#### Excerpted data

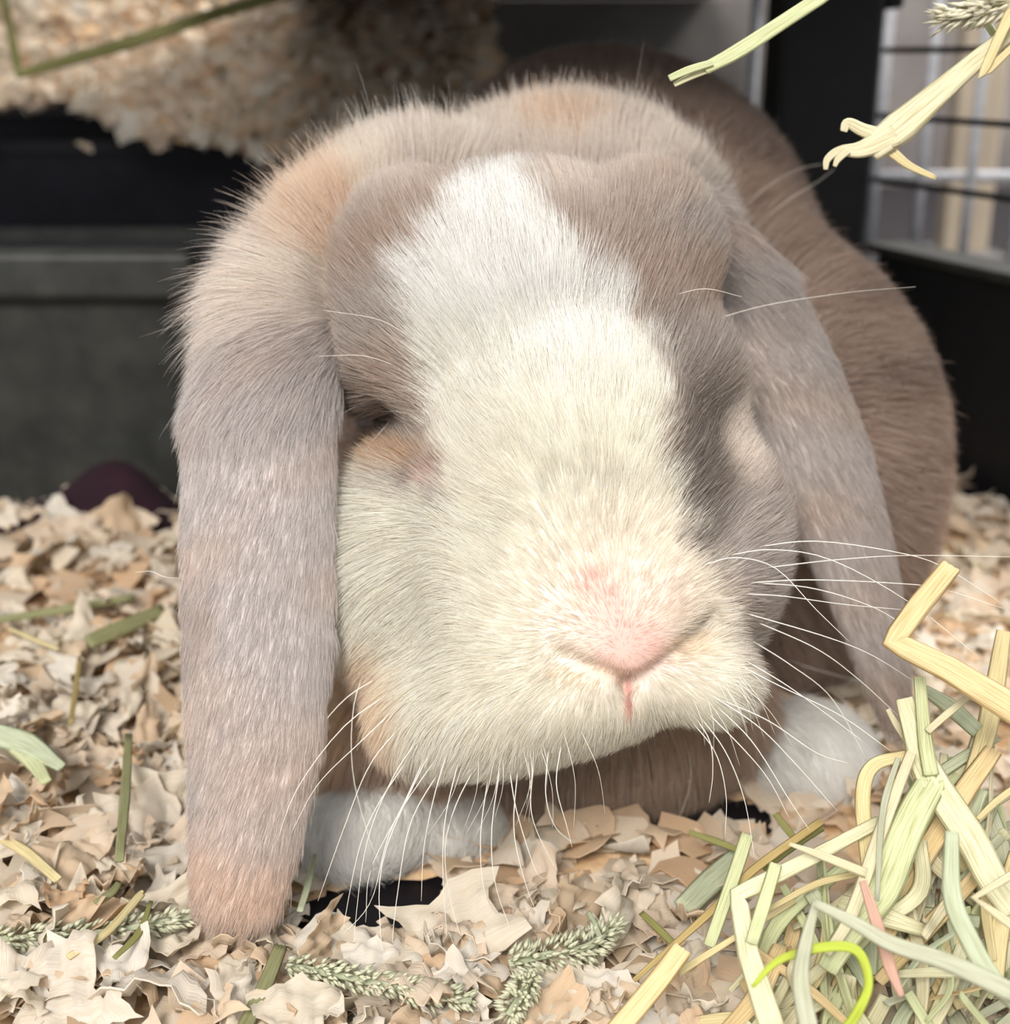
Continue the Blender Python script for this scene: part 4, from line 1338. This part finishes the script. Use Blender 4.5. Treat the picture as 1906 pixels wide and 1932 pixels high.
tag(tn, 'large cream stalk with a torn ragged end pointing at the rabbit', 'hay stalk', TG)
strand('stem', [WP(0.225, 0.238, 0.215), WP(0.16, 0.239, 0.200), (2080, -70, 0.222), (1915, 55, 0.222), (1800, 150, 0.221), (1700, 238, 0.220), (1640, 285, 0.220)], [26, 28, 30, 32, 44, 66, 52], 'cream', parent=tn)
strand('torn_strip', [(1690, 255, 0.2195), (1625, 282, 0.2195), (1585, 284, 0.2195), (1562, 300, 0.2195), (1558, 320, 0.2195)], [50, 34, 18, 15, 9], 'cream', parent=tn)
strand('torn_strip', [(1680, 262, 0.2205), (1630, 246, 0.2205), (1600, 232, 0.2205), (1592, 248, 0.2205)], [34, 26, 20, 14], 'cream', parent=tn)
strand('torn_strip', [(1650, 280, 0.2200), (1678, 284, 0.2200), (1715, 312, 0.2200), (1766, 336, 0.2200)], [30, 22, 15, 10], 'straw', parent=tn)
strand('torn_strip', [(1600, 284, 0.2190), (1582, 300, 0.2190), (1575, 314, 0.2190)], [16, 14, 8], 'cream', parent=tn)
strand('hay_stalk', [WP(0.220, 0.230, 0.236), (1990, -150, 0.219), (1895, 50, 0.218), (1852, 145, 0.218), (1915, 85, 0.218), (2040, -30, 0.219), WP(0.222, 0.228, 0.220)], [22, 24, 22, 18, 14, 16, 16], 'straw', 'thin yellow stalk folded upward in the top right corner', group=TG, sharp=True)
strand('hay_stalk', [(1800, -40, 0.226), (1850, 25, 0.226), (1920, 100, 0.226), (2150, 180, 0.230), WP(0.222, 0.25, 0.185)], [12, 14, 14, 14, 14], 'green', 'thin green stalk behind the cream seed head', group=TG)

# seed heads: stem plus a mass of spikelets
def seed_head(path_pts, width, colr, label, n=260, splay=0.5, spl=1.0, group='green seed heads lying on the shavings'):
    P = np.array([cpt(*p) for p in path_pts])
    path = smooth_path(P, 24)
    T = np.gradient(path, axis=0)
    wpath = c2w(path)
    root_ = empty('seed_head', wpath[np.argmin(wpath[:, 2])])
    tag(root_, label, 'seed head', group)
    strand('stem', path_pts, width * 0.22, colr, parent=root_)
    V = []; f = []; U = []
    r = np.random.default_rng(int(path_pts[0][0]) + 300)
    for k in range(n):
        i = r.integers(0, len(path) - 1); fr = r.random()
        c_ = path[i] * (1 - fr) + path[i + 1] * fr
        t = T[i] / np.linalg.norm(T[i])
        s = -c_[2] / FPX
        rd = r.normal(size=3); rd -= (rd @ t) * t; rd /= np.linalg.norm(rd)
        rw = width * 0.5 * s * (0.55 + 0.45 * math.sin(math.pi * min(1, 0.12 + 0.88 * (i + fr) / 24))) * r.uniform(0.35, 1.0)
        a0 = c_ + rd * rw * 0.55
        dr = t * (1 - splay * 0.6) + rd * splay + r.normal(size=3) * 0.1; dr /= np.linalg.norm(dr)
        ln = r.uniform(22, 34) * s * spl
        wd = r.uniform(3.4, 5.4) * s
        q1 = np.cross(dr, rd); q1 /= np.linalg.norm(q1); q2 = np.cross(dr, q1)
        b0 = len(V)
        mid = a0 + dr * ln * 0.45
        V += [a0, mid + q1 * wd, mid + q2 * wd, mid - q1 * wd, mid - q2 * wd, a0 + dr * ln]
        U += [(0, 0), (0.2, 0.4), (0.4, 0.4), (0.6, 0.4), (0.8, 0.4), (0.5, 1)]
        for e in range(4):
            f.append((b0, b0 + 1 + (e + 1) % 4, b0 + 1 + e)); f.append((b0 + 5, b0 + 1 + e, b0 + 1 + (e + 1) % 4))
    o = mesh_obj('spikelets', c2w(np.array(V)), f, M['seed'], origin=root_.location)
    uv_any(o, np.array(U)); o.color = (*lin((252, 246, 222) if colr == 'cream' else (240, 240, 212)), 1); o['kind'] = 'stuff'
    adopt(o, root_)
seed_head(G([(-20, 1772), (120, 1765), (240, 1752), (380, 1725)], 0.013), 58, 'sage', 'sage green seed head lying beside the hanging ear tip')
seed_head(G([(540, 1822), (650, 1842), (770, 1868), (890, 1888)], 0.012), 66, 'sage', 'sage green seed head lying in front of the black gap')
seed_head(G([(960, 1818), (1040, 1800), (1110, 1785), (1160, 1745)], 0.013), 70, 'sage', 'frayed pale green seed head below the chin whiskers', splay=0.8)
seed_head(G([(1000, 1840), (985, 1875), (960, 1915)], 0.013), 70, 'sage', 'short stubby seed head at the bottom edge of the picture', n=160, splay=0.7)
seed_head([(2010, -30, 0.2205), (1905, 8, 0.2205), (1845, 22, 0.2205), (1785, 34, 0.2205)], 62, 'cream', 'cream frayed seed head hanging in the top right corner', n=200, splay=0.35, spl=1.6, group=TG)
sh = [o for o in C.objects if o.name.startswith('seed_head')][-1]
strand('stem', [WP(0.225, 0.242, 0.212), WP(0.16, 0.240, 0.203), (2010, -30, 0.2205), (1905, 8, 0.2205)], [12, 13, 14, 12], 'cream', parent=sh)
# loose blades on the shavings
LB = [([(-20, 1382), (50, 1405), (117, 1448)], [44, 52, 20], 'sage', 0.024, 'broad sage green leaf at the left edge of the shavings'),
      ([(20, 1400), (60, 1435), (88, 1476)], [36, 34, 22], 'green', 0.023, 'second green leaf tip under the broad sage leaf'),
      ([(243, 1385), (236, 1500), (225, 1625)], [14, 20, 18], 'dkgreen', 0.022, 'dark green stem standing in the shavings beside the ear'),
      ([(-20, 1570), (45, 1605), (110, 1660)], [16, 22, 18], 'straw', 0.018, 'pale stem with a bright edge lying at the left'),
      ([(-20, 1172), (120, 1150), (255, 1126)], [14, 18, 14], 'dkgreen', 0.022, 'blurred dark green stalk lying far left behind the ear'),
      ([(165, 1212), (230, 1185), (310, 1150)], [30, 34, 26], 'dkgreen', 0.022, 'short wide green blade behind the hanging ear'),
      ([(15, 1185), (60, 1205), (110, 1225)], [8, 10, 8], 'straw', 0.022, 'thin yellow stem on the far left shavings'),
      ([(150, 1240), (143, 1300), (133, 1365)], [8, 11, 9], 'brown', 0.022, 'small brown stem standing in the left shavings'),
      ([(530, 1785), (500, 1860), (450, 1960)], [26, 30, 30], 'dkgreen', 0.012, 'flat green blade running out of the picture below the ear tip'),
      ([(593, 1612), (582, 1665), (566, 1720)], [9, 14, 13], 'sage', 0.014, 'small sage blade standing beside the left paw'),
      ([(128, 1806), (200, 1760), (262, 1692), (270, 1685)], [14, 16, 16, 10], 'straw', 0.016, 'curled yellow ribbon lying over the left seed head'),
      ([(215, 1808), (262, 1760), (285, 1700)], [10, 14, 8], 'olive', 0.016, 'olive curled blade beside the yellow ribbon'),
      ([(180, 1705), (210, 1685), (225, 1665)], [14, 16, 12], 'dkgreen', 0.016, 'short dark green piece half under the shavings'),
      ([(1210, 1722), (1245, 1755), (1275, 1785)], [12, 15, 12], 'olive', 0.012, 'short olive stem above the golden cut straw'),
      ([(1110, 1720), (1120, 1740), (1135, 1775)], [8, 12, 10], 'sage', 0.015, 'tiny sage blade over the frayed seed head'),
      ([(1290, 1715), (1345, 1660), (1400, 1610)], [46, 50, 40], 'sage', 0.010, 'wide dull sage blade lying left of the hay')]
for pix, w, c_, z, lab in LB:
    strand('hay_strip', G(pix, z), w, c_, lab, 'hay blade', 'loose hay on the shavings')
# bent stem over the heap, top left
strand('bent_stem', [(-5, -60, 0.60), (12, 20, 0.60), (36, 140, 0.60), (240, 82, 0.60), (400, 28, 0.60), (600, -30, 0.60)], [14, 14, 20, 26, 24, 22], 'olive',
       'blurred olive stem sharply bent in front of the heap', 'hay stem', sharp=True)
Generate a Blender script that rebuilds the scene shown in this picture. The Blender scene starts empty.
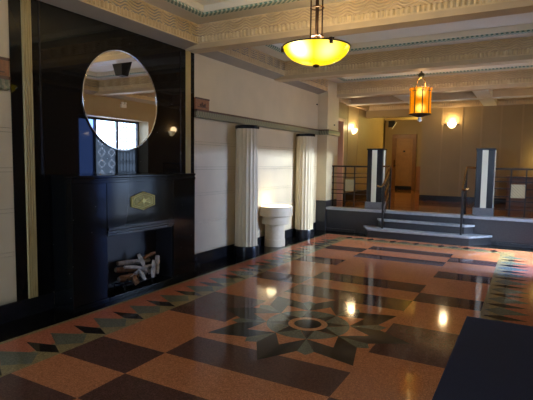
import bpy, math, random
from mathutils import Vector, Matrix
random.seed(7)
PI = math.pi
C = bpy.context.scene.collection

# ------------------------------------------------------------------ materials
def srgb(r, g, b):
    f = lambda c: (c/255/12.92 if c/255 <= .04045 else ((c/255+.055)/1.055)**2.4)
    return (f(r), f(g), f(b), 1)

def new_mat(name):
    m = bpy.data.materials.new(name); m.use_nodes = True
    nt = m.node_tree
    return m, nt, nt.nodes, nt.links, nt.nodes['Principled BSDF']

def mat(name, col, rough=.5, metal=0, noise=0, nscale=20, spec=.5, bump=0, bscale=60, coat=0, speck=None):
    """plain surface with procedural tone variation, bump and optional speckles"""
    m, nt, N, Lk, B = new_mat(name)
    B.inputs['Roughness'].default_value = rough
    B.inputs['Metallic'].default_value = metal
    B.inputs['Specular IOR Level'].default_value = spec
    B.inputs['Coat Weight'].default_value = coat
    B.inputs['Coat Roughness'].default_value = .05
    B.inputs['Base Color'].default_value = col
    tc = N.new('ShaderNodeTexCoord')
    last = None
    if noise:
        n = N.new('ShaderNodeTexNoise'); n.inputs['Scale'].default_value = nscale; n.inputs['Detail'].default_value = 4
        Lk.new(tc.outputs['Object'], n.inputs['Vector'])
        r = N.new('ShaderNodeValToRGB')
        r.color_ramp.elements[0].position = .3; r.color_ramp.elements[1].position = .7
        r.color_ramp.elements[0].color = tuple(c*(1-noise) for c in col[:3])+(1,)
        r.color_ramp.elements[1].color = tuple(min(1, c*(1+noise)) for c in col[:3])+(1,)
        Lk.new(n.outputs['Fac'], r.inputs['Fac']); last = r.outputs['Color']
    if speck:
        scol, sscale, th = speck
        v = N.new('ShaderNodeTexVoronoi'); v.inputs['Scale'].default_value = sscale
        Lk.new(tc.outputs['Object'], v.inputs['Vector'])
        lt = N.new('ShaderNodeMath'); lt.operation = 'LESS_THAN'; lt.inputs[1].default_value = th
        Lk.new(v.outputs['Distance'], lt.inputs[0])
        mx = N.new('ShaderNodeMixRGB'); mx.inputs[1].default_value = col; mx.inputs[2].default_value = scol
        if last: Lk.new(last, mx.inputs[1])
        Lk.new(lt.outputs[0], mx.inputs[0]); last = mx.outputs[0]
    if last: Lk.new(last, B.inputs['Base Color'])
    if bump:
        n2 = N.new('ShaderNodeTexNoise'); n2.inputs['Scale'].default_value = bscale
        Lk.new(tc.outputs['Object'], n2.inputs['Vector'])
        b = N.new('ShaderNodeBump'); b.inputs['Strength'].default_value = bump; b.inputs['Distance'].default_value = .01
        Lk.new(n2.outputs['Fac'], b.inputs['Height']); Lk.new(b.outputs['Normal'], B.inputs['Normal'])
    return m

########

The request >> From the records above, quote word for word only the lines beginning at the line that has "Generate a Blender" and stopping after the line that has "return m, nt, nt.nodes, nt.links, nt.nodes['Principled". Omit the pictures.

The response >>
Generate a Blender script that rebuilds the scene shown in this picture. The Blender scene starts empty.
import bpy, math, random
from mathutils import Vector, Matrix
random.seed(7)
PI = math.pi
C = bpy.context.scene.collection

# ------------------------------------------------------------------ materials
def srgb(r, g, b):
    f = lambda c: (c/255/12.92 if c/255 <= .04045 else ((c/255+.055)/1.055)**2.4)
    return (f(r), f(g), f(b), 1)

def new_mat(name):
    m = bpy.data.materials.new(name); m.use_nodes = True
    nt = m.node_tree
    return m, nt, nt.nodes, nt.links, nt.nodes['Principled BSDF']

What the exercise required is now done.